### SHORT TASK
Print the material below exactly as it stands, please, from its first line to the line holding "SC.camera = cam", with no pictures.

[start of RECORDED INFORMATION]

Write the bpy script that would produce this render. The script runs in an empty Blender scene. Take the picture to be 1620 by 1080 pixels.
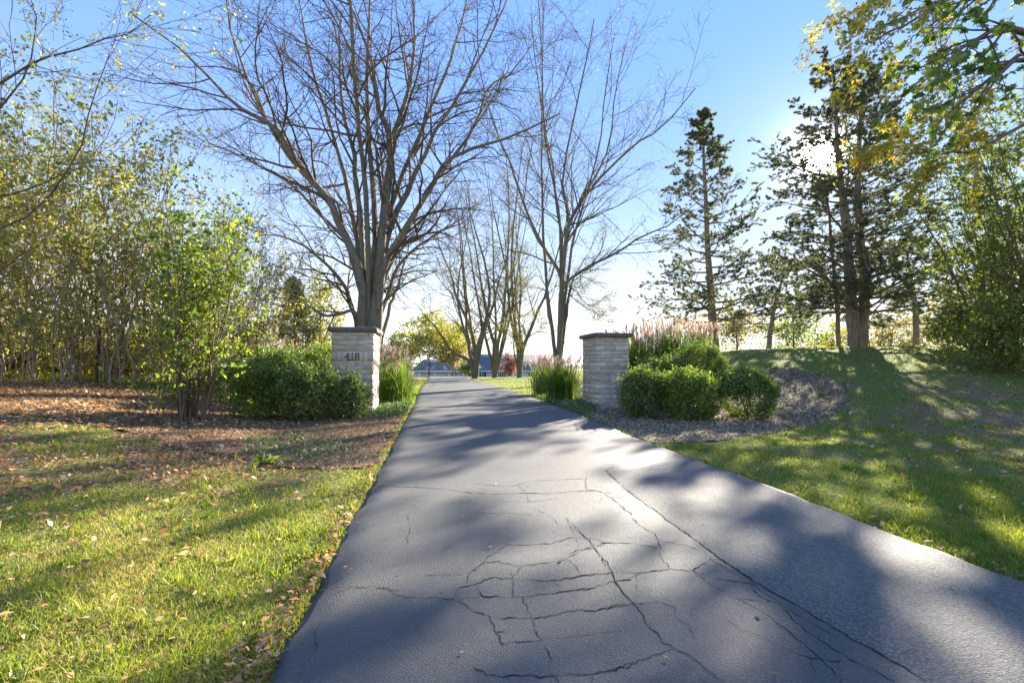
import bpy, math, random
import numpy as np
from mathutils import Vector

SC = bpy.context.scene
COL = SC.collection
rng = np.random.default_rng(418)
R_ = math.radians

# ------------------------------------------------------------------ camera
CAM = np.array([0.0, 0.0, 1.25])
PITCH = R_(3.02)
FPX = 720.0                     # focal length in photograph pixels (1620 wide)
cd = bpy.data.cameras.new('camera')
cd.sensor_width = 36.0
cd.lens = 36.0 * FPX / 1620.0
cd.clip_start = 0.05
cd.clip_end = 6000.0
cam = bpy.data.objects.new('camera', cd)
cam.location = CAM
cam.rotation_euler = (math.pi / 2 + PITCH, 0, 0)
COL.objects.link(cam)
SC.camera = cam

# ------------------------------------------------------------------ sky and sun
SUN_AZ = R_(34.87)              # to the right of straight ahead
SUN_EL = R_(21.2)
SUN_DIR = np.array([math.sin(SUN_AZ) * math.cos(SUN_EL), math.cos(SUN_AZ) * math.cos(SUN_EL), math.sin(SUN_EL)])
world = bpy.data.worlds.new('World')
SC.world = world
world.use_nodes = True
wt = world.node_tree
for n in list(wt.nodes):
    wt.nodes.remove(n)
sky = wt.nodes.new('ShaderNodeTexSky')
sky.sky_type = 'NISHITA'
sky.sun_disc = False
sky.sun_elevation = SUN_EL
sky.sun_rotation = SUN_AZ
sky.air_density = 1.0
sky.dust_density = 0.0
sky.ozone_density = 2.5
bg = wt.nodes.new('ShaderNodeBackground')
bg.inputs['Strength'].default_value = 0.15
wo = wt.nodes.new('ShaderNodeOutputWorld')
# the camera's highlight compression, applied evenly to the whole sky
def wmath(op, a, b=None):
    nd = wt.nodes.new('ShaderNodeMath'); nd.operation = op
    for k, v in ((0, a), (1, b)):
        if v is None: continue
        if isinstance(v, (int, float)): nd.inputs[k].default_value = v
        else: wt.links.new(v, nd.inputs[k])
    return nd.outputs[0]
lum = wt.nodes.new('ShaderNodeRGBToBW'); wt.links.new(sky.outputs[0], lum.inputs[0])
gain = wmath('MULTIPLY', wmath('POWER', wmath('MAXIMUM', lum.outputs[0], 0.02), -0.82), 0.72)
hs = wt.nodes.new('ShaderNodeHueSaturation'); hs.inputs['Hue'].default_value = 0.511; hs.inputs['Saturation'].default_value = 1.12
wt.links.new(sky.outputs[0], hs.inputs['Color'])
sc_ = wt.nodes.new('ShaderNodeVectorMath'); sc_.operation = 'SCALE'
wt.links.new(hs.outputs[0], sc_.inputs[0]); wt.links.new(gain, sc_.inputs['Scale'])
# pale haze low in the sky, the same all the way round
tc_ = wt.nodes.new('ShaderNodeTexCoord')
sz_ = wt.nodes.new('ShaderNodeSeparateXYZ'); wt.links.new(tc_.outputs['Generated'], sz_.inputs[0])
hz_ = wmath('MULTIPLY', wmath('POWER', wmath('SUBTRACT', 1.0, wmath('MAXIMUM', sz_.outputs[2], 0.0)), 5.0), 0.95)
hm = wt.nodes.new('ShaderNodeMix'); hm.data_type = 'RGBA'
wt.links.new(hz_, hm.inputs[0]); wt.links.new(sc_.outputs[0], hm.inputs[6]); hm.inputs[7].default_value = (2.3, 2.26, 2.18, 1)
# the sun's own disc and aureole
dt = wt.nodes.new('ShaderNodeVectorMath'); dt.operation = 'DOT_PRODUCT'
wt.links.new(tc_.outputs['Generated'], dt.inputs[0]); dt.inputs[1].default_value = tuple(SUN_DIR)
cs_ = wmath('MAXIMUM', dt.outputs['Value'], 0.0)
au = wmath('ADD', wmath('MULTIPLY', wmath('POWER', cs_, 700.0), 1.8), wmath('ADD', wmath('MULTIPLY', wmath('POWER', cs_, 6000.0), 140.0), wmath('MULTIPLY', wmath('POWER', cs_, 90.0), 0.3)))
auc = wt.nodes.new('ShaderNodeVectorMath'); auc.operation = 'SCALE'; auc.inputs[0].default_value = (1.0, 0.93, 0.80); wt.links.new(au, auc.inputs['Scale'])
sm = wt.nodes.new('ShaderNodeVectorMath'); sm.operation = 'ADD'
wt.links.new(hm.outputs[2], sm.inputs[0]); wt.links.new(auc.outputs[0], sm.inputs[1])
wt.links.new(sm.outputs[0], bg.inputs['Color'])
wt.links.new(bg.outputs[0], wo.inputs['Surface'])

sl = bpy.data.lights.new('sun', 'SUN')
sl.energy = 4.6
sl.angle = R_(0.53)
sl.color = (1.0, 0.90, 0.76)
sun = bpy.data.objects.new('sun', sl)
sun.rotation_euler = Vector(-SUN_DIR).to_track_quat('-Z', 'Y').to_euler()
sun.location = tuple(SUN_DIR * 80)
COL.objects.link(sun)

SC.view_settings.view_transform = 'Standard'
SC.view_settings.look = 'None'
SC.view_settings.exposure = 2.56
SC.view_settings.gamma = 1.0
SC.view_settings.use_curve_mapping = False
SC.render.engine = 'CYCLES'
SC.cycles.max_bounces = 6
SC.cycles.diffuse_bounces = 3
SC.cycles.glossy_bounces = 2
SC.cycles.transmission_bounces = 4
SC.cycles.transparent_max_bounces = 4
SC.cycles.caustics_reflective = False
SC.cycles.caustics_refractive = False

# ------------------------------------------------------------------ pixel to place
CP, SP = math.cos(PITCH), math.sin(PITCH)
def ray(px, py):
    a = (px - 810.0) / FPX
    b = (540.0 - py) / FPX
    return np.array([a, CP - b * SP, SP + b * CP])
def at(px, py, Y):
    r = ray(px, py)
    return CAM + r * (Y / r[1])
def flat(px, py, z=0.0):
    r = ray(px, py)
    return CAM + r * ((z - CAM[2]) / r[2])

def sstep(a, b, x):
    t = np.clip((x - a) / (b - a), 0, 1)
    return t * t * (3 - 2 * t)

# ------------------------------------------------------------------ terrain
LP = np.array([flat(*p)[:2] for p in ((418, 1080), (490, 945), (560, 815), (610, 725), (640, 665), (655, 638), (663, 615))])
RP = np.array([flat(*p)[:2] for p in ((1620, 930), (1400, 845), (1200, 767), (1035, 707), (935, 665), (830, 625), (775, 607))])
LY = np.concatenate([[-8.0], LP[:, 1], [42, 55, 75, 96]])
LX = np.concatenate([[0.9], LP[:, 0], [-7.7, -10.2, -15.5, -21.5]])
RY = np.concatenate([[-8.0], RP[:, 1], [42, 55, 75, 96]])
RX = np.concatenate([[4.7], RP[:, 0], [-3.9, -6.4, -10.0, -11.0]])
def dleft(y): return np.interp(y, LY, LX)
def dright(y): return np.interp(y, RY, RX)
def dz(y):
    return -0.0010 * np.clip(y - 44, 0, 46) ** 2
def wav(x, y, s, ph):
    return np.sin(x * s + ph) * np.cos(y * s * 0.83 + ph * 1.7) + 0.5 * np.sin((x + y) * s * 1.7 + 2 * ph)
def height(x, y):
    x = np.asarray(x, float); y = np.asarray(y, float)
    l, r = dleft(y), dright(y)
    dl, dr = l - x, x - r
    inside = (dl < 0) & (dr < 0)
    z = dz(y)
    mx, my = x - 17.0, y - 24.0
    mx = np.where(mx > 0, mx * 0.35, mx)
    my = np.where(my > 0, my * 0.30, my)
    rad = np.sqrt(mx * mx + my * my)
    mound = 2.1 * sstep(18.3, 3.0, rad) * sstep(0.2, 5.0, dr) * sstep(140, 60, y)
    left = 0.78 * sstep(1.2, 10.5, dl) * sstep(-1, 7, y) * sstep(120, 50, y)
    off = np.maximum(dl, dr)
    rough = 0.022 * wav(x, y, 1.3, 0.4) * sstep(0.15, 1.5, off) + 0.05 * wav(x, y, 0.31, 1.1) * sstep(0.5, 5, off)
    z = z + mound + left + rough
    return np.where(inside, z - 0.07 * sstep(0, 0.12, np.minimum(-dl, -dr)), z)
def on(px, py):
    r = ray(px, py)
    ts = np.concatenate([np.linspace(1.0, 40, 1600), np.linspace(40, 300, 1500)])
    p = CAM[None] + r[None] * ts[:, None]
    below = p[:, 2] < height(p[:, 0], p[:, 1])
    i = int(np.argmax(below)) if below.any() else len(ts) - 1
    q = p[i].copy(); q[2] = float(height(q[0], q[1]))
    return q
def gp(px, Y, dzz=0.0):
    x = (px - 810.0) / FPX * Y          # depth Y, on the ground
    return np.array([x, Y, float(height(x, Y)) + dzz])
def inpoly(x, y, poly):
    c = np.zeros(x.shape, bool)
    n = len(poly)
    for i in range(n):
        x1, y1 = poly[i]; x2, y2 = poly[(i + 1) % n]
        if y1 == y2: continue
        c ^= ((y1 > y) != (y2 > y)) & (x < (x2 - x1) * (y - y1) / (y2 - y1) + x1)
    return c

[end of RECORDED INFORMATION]

### FULL OUTPUT
Write the bpy script that would produce this render. The script runs in an empty Blender scene. Take the picture to be 1620 by 1080 pixels.
import bpy, math, random
import numpy as np
from mathutils import Vector

SC = bpy.context.scene
COL = SC.collection
rng = np.random.default_rng(418)
R_ = math.radians

# ------------------------------------------------------------------ camera
CAM = np.array([0.0, 0.0, 1.25])
PITCH = R_(3.02)
FPX = 720.0                     # focal length in photograph pixels (1620 wide)
cd = bpy.data.cameras.new('camera')
cd.sensor_width = 36.0
cd.lens = 36.0 * FPX / 1620.0
cd.clip_start = 0.05
cd.clip_end = 6000.0
cam = bpy.data.objects.new('camera', cd)
cam.location = CAM
cam.rotation_euler = (math.pi / 2 + PITCH, 0, 0)
COL.objects.link(cam)
SC.camera = cam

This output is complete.